Distributed processing in BrainGenix-NES includes the distribution of tasks across multiple - potentially spatially separated - CPU architectures, as wells as GPUs. Apache Zookeeper and other production-grade systems are employed to ensure stability and fault-tolerance. Simulation tasks are expected to range from the simulation of detailed single-neuron models to brain architectures composed of billions of neurons.
A special feature of BrainGenix-NES is that it is designed from the ground-up to enable simulation across multiple resolutions and for model components at those different resolutions to interact sensibly. This is a requirement for efficient brain emulation design, because some aspects of brain function require high resolution modeling (e.g. dendritic computation) while others operate well at a much lower resolution of replication (e.g. ephaptic coupling).
The BrainGenix-API is the management API through which client systems can request BrainGenix-NES capabilities, can build simulations and can run them. The NES backend is largely written in C++, while client frontends can use any language that supports the necessary API calls and can process results returned. E.g., the VBP is largely written in Python at this time.

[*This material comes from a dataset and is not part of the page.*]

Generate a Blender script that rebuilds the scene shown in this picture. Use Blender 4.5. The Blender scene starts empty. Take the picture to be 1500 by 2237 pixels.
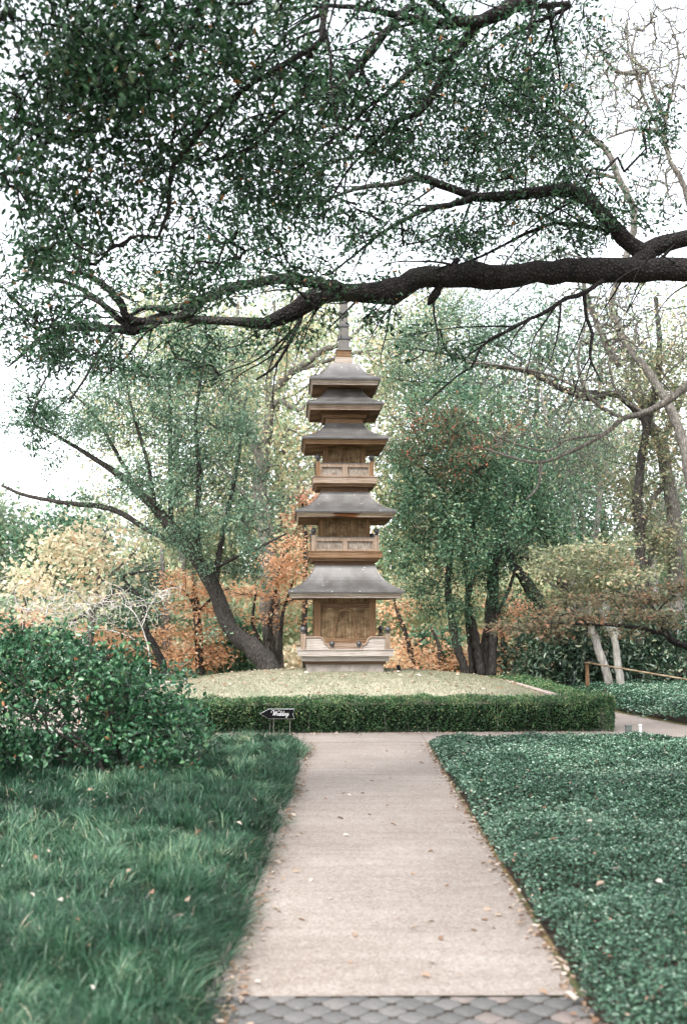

Many users or client front-ends can interact with BrainGenix-NES concurrently, running multiple simulations for which state is maintained.
- Source files documentation is processed and made available through Doxygen in the Docs folder.
- To compile, install and run BrainGenix-NES, run cmake on the main folder.
- Further documentation is supplied in the Docs folder.
- Principal components of BrainGenix-NES reside in the Core and Renderer folders within the Source folder. The Renderer offers GPU-accelerated 3D rendering for the purpose of simulation and data display, as well as simulated data acquisition that is needed for the analysis of in-silico ground-truth models in the Virtual Brain Platform.
BrainGenix-NES compiles and runs on modern Linux distributions.